HONOLULU (HawaiiNewsNow) - Queen Liliuokalani School in Kaimuki ceased to be a school this past year, when the Board of Education decided to close it. Education officials said the campus and its buildings would be used for a teacher resource center and storage. But it's not generating any revenue for the state. A measure in the legislature would allow that to happen through public-private partnerships.

Under the bill, the state could identify what lawmakers call "underutilized assets. The former Liliuokalani School campus would be one example.

"Forget the teacher resource center and storage, we can put that someplace else," said Sen. Glenn Wakai (D-Kalihi, Salt Lake, Aliamanu, Pearl Harbor, Aiea). "That is prime real estate for the betterment of that entire area, and perhaps most importantly, bringing revenue to the state because right now, the site is doing nothing to bring in revenue."

According to Wakai, the DOE could enter into a partnership with private developers, who could plan other uses. The developers would pay the state, which would still own the land, with the money going into a special fund for the department.

"So it allows us to create more jobs, bring in more revenue instead of increasing our taxes, and allow the Department of Education to have some flexibility with revenue that it can create from underutilized assets and public-private partnerships," said Sen. Donovan Dela Cruz (D-Kunia, Wahiawa, Haleiwa, Sunset Beach).

Another measure would allow other uses for what Wakai and Dela Cruz say is another underutilized asset -- the public land around Aloha Stadium. The parking lot is currently used for the 50th State Fair and the Aloha Stadium Swap Meet. The lawmakers said there are other revenue-generating possibilities.

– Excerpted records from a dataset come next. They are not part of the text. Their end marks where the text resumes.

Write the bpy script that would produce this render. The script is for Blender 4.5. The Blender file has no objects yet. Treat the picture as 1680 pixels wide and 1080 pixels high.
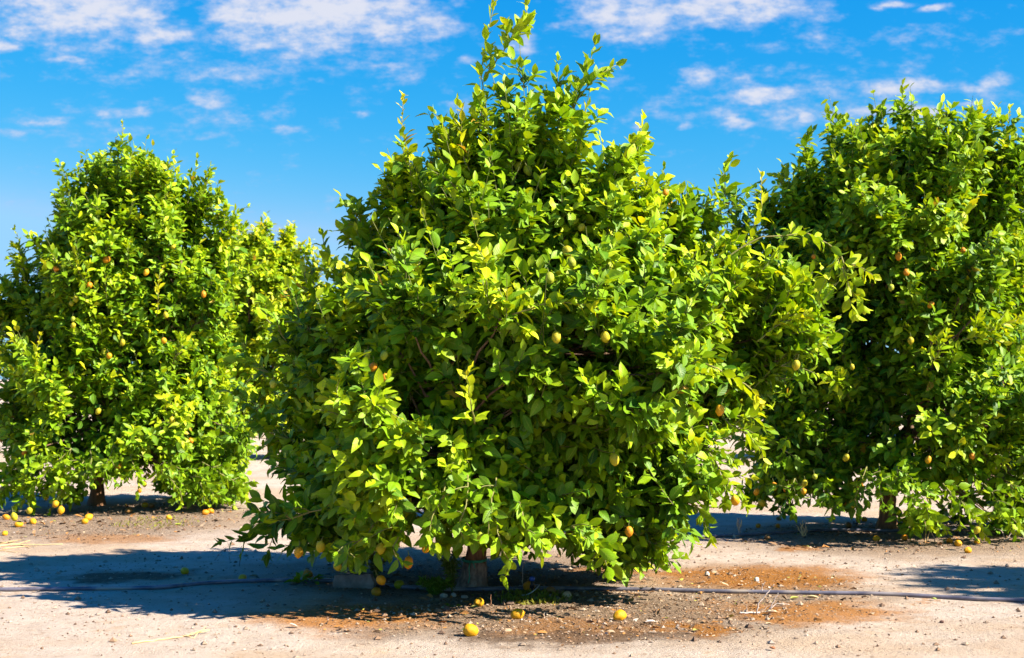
import bpy, math
import numpy as np
from mathutils import Vector

# ------------------------------------------------------------------ basics
scene = bpy.context.scene
COL = scene.collection
F, HZ, CX, CAM_H = 2333.0, 620.0, 840.0, 1.46       # focal length (px of a 1680 wide frame), horizon row, centre column, eye height
SUN_EL, SUN_FRONT = 40.0, 20.0                       # elevation; azimuth turned from due right towards the camera


def at(px, py, Y):
    return np.array([(px - CX) / F * Y, Y, CAM_H - (py - HZ) / F * Y])


def gy(py):
    return F * CAM_H / (py - HZ)


def _hash(ix, iy, iz, seed):
    h = (ix.astype(np.int64) * 374761393 + iy.astype(np.int64) * 668265263 + iz.astype(np.int64) * 1442695041 + seed * 974634777) & 0xFFFFFFFF
    h = ((h ^ (h >> 13)) * 1274126177) & 0xFFFFFFFF
    h = h ^ (h >> 16)
    return (h & 0xFFFF) / 65535.0


def vnoise(P, seed=0):
    P = np.asarray(P, float)
    I = np.floor(P).astype(np.int64)
    f = P - I
    f = f * f * (3 - 2 * f)
    r = np.zeros(len(P))
    for dx in (0, 1):
        for dy in (0, 1):
            for dz in (0, 1):
                w = (f[:, 0] if dx else 1 - f[:, 0]) * (f[:, 1] if dy else 1 - f[:, 1]) * (f[:, 2] if dz else 1 - f[:, 2])
                r += w * _hash(I[:, 0] + dx, I[:, 1] + dy, I[:, 2] + dz, seed)
    return r


def ground_z(x, y):
    x = np.atleast_1d(np.asarray(x, float)); y = np.atleast_1d(np.asarray(y, float))
    z = np.zeros(len(x))
    for s, a, sd in ((0.5, 0.030, 1), (1.7, 0.016, 2), (5.0, 0.008, 3), (13.0, 0.005, 4)):
        z += a * (vnoise(np.stack([x * s, y * s, np.zeros_like(x)], 1), sd) - 0.5)
    fade = np.clip(1 - (np.hypot(x, y - 12) - 25) / 25, 0, 1)
    return z * fade


def gz(x, y):
    return float(ground_z(x, y)[0])


def gp(px, py):
    Y = gy(py)
    X = (px - CX) / F * Y
    return np.array([X, Y, gz(X, Y)])


def nrm(v):
    v = np.asarray(v, float)
    return v / np.maximum(np.linalg.norm(v, axis=-1, keepdims=True), 1e-9)


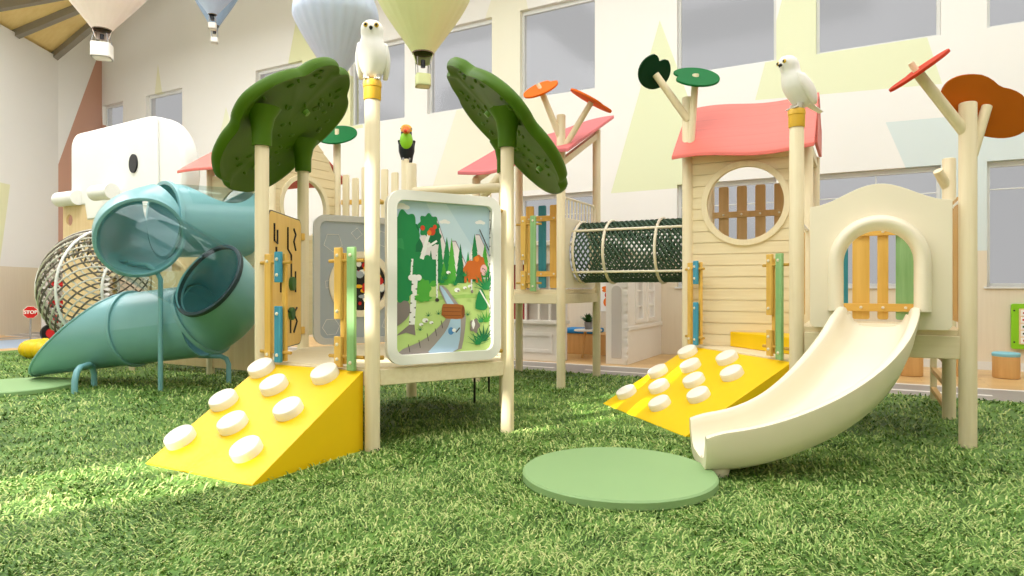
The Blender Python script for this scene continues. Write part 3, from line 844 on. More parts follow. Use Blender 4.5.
def house():
    T = thing('play_house', (U0+G/2, V1+G/2, 0), 'birch play house with a coral red roof and a round window in its plank wall', 'play house')
    for u, v, z1, r in ((U0, V1, 3.28, .058), (U1, V0, 2.56, .058), (U1, V1, 2.74, .055), (U0, V2, 2.72, .055), (U1, V2, 2.72, .055)):
        obj('post', MB().post(u, v, -.03, z1, r), 'birch', T)
    obj('post_cap', MB().lathe([(0, 2.55), (.064, 2.55), (.066, 2.56), (.066, 2.65), (.07, 2.655), (.07, 2.69), (.06, 2.705), (0, 2.705)], 24, (U1, V0, 0)), 'cap', T)
    # front plank wall with round window
    W = G-.1
    plank_wall(T, (U0+.05, V1, 0), (1, 0, 0), (0, -1, 0), W, .585, 2.66, (-1.075-(U0+.05), 2.088, .395))
    # triangular entrance deck + house deck
    d = MB().plate([(U0, V1), (U1, V0), (U1, V1)], .045, M.Translation((0, 0, .54))); obj('deck', d, 'birchx', T, bevel=.005)
    a, b = V((U0, V1, 0)), V((U1, V0, 0)); dd = (b-a).normalized()
    obj('edge_beam', MB().box((a+b)/2+UP*.49, ((b-a).length-.12, .05, .1), M((dd, UP.cross(dd), UP)).transposed()), 'birchx', T, bevel=.006)
    d = MB().span((U0, V1+.02, 1.06), (U1, V2, 1.12)); obj('deck', d, 'birchx', T, bevel=.005)
    # yellow corner step on the deck
    s = MB().plate([(-1.22, V1-.03), (U1-.02, 6.42), (U1-.02, V1-.03)], .155, M.Translation((0, 0, .586))); obj('corner_step', s, 'yellow', T, bevel=.006, label='yellow corner step on the deck')
    # grips
    n = V((-r2, -r2, 0)); x = V((r2, -r2, 0))
    grip_pair(T, V((U0, V1, .6))+n*.05+x*.13, x, n, 0)
    grip_pair(T, V((U1, V0, .6))+n*.03-x*.30, x, n, 1)
    # roof
    gable_roof(T, U0-.12, U1+.08, V1-.22, V2+.22, 2.60, 3.30, wave=.025, cut=.80)
    obj('gable_fascia', MB().plate([(V1+.35, 2.72), (V2+.0, 2.72), (V2+.0, 3.02), (7.8, 3.22), (V1+.45, 3.2)], .03, frame((U1+.045, 0, 0), (0, 1, 0), UP)), 'roof_red', T, bevel=.004)
    # gable beams under the roof
    for u in (U0, U1):
        obj('roof_rail', MB().span((u-.03, V1, 2.60), (u+.03, V2, 2.70)), 'birchx', T, bevel=.005)
    # back picket fence
    slat_panel(T, (U0+.06, V2, 1.2), (1, 0, 0), (0, -1, 0), G-.12, 1.25, [('brown_wood', .55)]*5, 'brown_wood', (.1, .72), front=True)
    # right gable boards
    for v in (7.45, 7.75):
        obj('gable_board', MB().span((U1-.015, v-.06, 1.12), (U1+.015, v+.06, 2.66)), 'birch', T, bevel=.004)
    # branches and leaves on the front left post
    p = V((U0, V1, 0))
    q = p+UP*2.95; e = cw(*(lambda P: (P[0]-.0, P[1], P[2]))((p.dot(CR)-.36, p.dot(CF)-.04, 3.52)))
    branch(T, p+UP*3.02+CF*-.03, e, .042)
    n1 = (-CF*.8+CR*.45-UP*.55)
    lily(T, e+UP*.02-CR*.0-n1.normalized()*.02, n1, .215, .185, 'lily_dark', UP+CR*.15, label='dark green leaf', notch=.42)
    e2 = cw(p.dot(CR)+.06, p.dot(CF)-.1, 3.50)
    branch(T, p+UP*2.75-CF*.05+CR*.02, e2, .04)
    lily(T, e2-UP*.03, UP*.8-CF*.62, .27, .25, 'lily', -CR+UP*.1, label='bright green leaf', notch=.3)
    return T
house()

# ================================================================== SLIDE PLATFORM AND SLIDE
def slide_platform():
    T = thing('slide_platform', ((U1+U2)/2, (V0+V1)/2, 0), 'birch slide platform whose tall right post carries a red and an amber leaf', 'play platform')
    obj('post', MB().post(U2, V0, -.03, 2.60, .06), 'birch', T)
    obj('post', MB().post(U2, V1, -.03, 2.39, .055), 'birch', T)
    obj('deck', MB().span((U1+.03, V0, .835), (U2-.02, V1, .88)), 'birchx', T, bevel=.005)
    for p, q in (((U1+.06, V0-.03), (U2-.05, V0+.03)), ((U1+.06, V1-.03), (U2-.05, V1+.03)), ((U2-.03, V0+.05), (U2+.03, V1-.05))):
        obj('edge_beam', MB().span((p[0], p[1], .66), (q[0], q[1], .835)), 'birchx', T, bevel=.006)
    # picket panel across the back
    slat_panel(T, (U1+.20, V1-.02, .9), (1, 0, 0), (0, -1, 0), .92, .88, [('teal_wood', .8), ('yellow_wood', .8), ('yellow_wood', .5), ('green_wood', .85), ('yellow_wood', .45)], 'yellow_woodx', (.13, .95), front=True)
    # right side boards
    for v in (6.25, 6.55, 6.85): obj('side_board', MB().span((U2-.015, v-.12, .92), (U2+.015, v+.12, 1.95)), 'tan_wood', T, bevel=.005)
    obj('side_rail', MB().cyl((U2, V0, 1.9), (U2, V1, 1.9), .02, n=10), 'white_plastic', T)
    # left side boards towards the house
    obj('side_board', MB().span((U1-.015, 6.55, .95), (U1+.015, 6.68, 1.72)), 'yellow_wood', T, bevel=.005)
    obj('side_rail', MB().cyl((U1, V0, 1.78), (U1, V1, 1.78), .018, n=10), 'white_plastic', T)
    # ladder behind
    l = obj('ladder', MB().box((U2-.03, 8.25, .45), (.06, .06, .95)), 'birch', T, bevel=.005)
    for z in (.12, .33, .54, .75): obj('rung', MB().box((U2-.03, 7.7, z), (.05, 1.08, .05)), 'tan_wood', l, bevel=.005)
    # branches
    p = V((U2, V0, 0)); X, Y = p.dot(CR), p.dot(CF)
    e = cw(X-.40, Y-.02, 2.83); branch(T, p+UP*2.36-CR*.01, e, .042)
    branch(T, e, cw(X-.445, Y-.02, 2.895), .024, name='leaf_pin')
    nr = -CR*.60+UP*.8+CF*.02
    lily(T, cw(X-.39, Y-.03, 2.83), nr, .225, .225, 'leaf_red', CF, label='red leaf seen edge on')
    e2 = cw(X+.16, Y+.02, 2.58); branch(T, p+UP*2.2+CR*.03, e2, .04)
    nb = -CF*.9-UP*.35-CR*.05
    lily(T, e2+CR*.03+UP*.01+CF*.05, nb, .38, .20, 'leaf_brown', CR*.42+UP*1, label='amber leaf', notch=.22)
    q = V((U2, V1, 0)); branch(T, q+UP*2.13-CR*.02, cw(q.dot(CR)-.13, q.dot(CF)-.04, 2.27), .045)
    return T
slide_platform()

def slide():
    C = V((.115, V0-.04, 0))
    T = thing('slide', (C.x-.3, C.y-.8, 0), 'cream plastic slide with an arched hood, curving down to the green mat', 'slide')
    # arched front board with wavy top
    hw = .487; z0 = .88
    F = frame((C.x, C.y-.02, 0), (1, 0, 0), UP)       # local z points towards the viewer's side (-v)
    top = []
    for i in range(25):
        s = -1+2*i/24; top.append((s*hw, 1.865+.155*(.5+.5*cos(pi*s))**1.0))
    arch = lambda w, zt, zb, n=16: [(-w, zb)]+[(w, zb)]+[(w*cos(pi*i/n)*(1 if True else 1), zt-w*.85+w*.85*sin(pi*i/n)) for i in range(n+1)]
    P = [(-hw+.03, z0), (hw-.03, z0), (hw, z0+.03)]+[(x, z) for x, z in top[::-1]]+[(-hw, z0+.03)]
    ow, ot = .245, 1.655
    m = MB().plate(P, .07, F, [arch(ow, ot, z0+.04)], -.035); b = obj('arched_board', m, 'cream', T, bevel=.015, seg=3)
    # hood: rounded arch swelling out of the board
    N = 26; prof = [(.355, .03), (.35, .10), (.335, .14), (.31, .165), (.28, .16), (.255, .125), (.242, .06), (.242, -.03)]
    def path(w, i):
        a = pi*i/N; return (w*cos(a), sin(a))
    vs = []; idx = []
    pts = []
    for k in range(5): pts.append(('r', z0+.06+(1.40-z0-.06)*k/5))
    rows = []
    for w, dz in prof:
        row = []
        for k in range(6): row.append((w, 1.02+(1.40-1.02)*k/6, dz))
        for i in range(N+1):
            a = pi*i/N; row.append((w*cos(a), 1.40+(w*1.05)*sin(a), dz))
        for k in range(5, -1, -1): row.append((-w, 1.02+(1.40-1.02)*k/6, dz))
        rows.append(row)
    K = len(rows[0]); vv = [F @ V(p) for r in rows for p in r]
    fs = [(i*K+j, (i+1)*K+j, (i+1)*K+j+1, i*K+j+1) for i in range(len(rows)-1) for j in range(K-1)]
    fs += [tuple(i*K for i in range(len(rows)))[::-1], tuple(i*K+K-1 for i in range(len(rows)))]
    obj('hood', MB().add(vv, fs), 'cream', T, ang=60)
    # chute: U section swept along a curved path
    def bez(p, t):
        q = [V(x) for x in p]
        while len(q) > 1: q = [q[i]*(1-t)+q[i+1]*t for i in range(len(q)-1)]
        return q[0]
    ctrl = [(.115, V0+.05), (.115, 5.32), (-.0, 4.82), (-.42, 4.62), (-.96, 4.40)]
    n = 44; pl = []; 
    for i in range(n+1):
        t = i/n; p = bez([(a_, b_, 0) for a_, b_ in ctrl], t); pl.append(p)
    zf = []
    for i in range(n+1):
        t = i/n
        if t < .08: z = .895
        else:
            k = (t-.08)/.92; z = .895-(.895-.17)*(1-(1-k)**1.9)
            z = .895-(.80)*(3*k*k-2*k**3)*.45-(.80)*(1-(1-k)**1.7)*.55
        zf.append(z)
    sec_o = []
    def section(hwid, wall, t):
        th = .028; b = .09
        pts = []
        # outer from left rim down round to right rim, then inner back
        for s in (-1, 1):
            pass
        out = [(-hwid-.045, wall-.03), (-hwid-.03, wall-.11), (-hwid-.02, .06), (-hwid+.02, -.03), (-hwid+.1, -.065), (0, -.072), (hwid-.1, -.065), (hwid-.02, -.03), (hwid+.02, .06), (hwid+.03, wall-.11), (hwid+.045, wall-.03)]
        rim_r = [(hwid+.045, wall-.008), (hwid+.028, wall), (hwid+.006, wall), (hwid-.01, wall-.012)]
        inn = [(hwid-.02, wall-.06), (hwid-.03, .1), (hwid-.06, .035), (hwid-.12, .006), (0, 0), (-hwid+.12, .006), (-hwid+.06, .035), (-hwid+.03, .1), (-hwid+.02, wall-.06)]
        rim_l = [(-hwid+.01, wall-.012), (-hwid-.006, wall), (-hwid-.028, wall), (-hwid-.045, wall-.008)]
        return out+rim_r+inn+rim_l
    vs = []; k = 0
    for i in range(n+1):
        t = i/n; tan = (pl[min(i+1, n)]-pl[max(i-1, 0)]).normalized(); side = V((-tan.y, tan.x, 0))*-1
        slope = (zf[min(i+1, n)]-zf[max(i-1, 0)])/max(1e-5, (pl[min(i+1, n)]-pl[max(i-1, 0)]).length)
        upn = (UP-tan*slope*.65).normalized()
        hwid = .225+.05*min(1, t*1.6); wall = .215 if t > .2 else .13+.085*(t/.2)
        e_ = max(0, (t-.9)/.1); wall = wall*(1-.16*e_**3)
        # far wall keeps lifting round the curve
        S_ = section(hwid, wall, t); K = len(S_)
        for x_, z_ in S_: vs.append(pl[i]+side*x_+upn*z_+UP*zf[i])
    fs = [(i*K+j, i*K+(j+1) % K, (i+1)*K+(j+1) % K, (i+1)*K+j) for i in range(n) for j in range(K)]
    def cap(o, rev):
        poly = [[V((x_, z_, 0)) for x_, z_ in S_]]; r = []
        for a_, b_, c_ in tessellate_polygon(poly): r.append((o+a_, o+b_, o+c_) if not rev else (o+c_, o+b_, o+a_))
        return r
    fs += cap(0, False)+cap(n*K, True)
    obj('chute', MB().add(vs, fs), 'cream', T, ang=45, bevel=.0)
    # raised line moulded along the near side wall
    rl = []
    for i in range(6, n-2):
        tan = (pl[i+1]-pl[i-1]).normalized(); side = V((-tan.y, tan.x, 0))*-1
        hwid = .26; t = i/n; 
        upv = UP; wl_ = .215 if t > .2 else .13+.085*(t/.2)
        if .2 < t < .93: rl.append(pl[i]+side*(.275+.036)+UP*(zf[i]+wl_*.56))
    obj('side_moulding', MB().tube(rl, .006, 6), 'cream', T)
    E_ = pl[-1]; f = MB().cyl((E_.x+.14, E_.y-.1, -.02), (E_.x+.14, E_.y-.1, .12), .07, .10, 18); obj('support_foot', f, 'cream', T, bevel=.01)
    return T
slide()

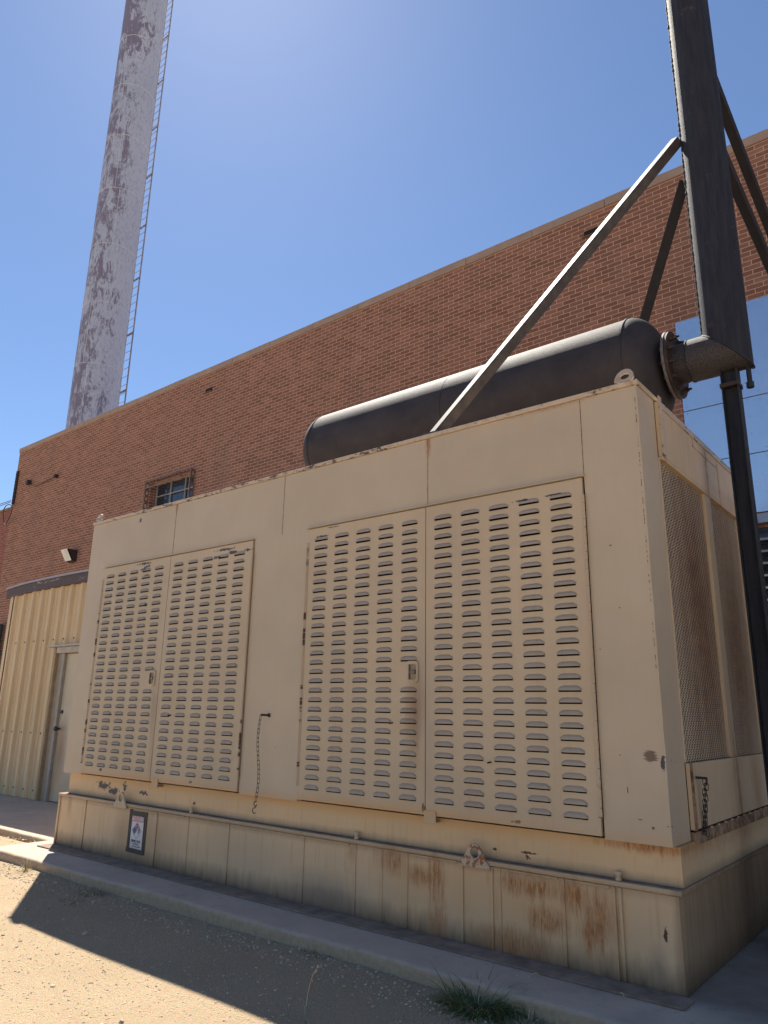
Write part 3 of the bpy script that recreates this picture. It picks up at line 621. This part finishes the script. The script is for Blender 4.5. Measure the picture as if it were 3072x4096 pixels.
# radiator end
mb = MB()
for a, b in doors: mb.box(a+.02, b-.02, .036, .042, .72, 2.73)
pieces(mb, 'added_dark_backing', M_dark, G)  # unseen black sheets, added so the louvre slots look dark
mb = MB(); mb.box(-.55, -.28, .10, DP-.10, ZB+.02, ZT-.10); mb.build('radiator_core', M_core, G)
mb = MB(); PX = .026
mb.box(.0015, PX, .302, 2.19, 2.90, ZT-.040)                       # upper panel
mb.build('upper_end_panel', M_side, G, bevel=.003)
mb = MB(); mb.box(PX+.001, PX+.008, .302, .352, 2.905, ZT-.002); mb.box(PX+.001, PX+.006, .352, 2.19, 3.235, 3.262)
mb.box(PX+.001, PX+.005, .98, 1.57, 3.165, 3.172); mb.box(PX+.001, PX+.005, .98, .987, 3.172, 3.234)
mb.box(PX+.001, PX+.0035, 1.29, 1.295, 2.905, 3.164); mb.box(PX+.001, PX+.0035, 1.575, 1.579, 2.905, 3.20)
mb.build('end_trim_strip', M_trimr, G)
mb = MB(); mb.box(-.02, PX, .302, 2.19, 2.878, 2.899); mb.box(-.02, .010, 2.10, 2.149, 1.085, 2.878); mb.box(-.02, .018, 1.205, 1.335, 1.085, 2.878)
mb.box(-.02, .006, .3015, .318, 1.085, 2.878)
mb.build('screen_frame', M_side, G, bevel=.003)
mb = MB(); mb.box(.0015, PX, .302, 1.283, .735, 1.083); mb.box(.0015, PX, 1.289, 2.19, .735, 1.083); mb.build('lower_end_panel', M_side, G, bevel=.004)
mb = MB(); mb.box(.0015, PX+.001, .302, 2.19, .662, .724); mb.box(PX+.001, PX+.009, .302, .325, .735, 1.083); mb.build('rusty_hinge_strip', M_rust, G)
mb = MB()
for i in range(12): y = .44+i*.145; mb.tube([(PX+.004, y, .727), (PX+.004, y+.018, .727)], .0055, 8)
pieces(mb, 'hinge_knuckle', M_side, G)
# expanded metal screens: zig-zag strands
t = NT('expanded_metal_paint'); sp = t.n('ShaderNodeSeparateXYZ', {0: t.P}); st = t.noise(1, 4, .6, t.scale(t.P, (10, 10, 1.5)))
f = t.m('MAXIMUM', t.spot((0, .90, 1.95), (.5, .36, .85), st, 1.8, .7), t.m('MAXIMUM', t.spot((0, 1.74, 1.9), (.5, .30, .9), st, 1.8, .7), t.m('MULTIPLY', t.spot((0, 1.6, 2.6), (.5, .3, .3), st, 1.6, .7), .5)))
M_mesh = t.out(t.mix(t.m('MULTIPLY', f, .85), (.56,.43,.29), t.mix(t.ramp(t.noise(9, 5, .8), .4, .62), (.17,.075,.035), (.36,.18,.08))), .55)
SW, LW = .0262, .0470
def screen(y0, y1, z0, z1):
    vs = []; fs = []; nseg = int((y1-y0)/(LW/2)); dy = (y1-y0)/nseg; nr = int((z1-z0)/SW); dz = (z1-z0)/nr
    tk, dp = .0030, .0013
    for r_ in range(nr*2):
        for s_ in range(nseg+1):
            base = z0+dz*(r_//2)+dz*.5
            off = (dz*.5 if s_ % 2 == 0 else 0)*(1 if r_ % 2 else -1)
            if (r_//2) % 2: off = (0 if s_ % 2 == 0 else dz*.5)*(1 if r_ % 2 else -1)
            z = base+off*.92; y = y0+dy*s_; sl_ = .0020
            vs += [(-.004+dp, y, z+tk-sl_), (-.004+dp, y, z-tk-sl_), (-.004-dp, y, z-tk+sl_), (-.004-dp, y, z+tk+sl_)]
        o = len(vs)-4*(nseg+1)
        for s_ in range(nseg):
            a = o+4*s_
            for q in range(4): fs.append((a+q, a+(q+1) % 4, a+4+(q+1) % 4, a+4+q))
    me = bpy.data.meshes.new('mesh_screen'); me.from_pydata(vs, [], fs); me.materials.append(M_mesh)
    o = bpy.data.objects.new('mesh_screen', me); COL.objects.link(o); o.parent = G
screen(.318, 1.205, 1.085, 2.878); screen(1.335, 2.10, 1.085, 2.878)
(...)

"Everything from putting a hotel there. A business center there. A racetrack there. Entertainment. Restaurants. I mean, it could be so much more than jut 104 acres of asphalt," said Wakai.

Even if the bills become law, don't expect to see any of that right away at Aloha Stadium or the Liliuokalani campus. Uses would still be determined with the state Public Land Development Corporation after a lot of public input.

The bill regarding Aloha Stadium is already on the governor's desk awaiting his signature. The measure regarding the DOE goes up for a final vote in the legislature on Tuesday.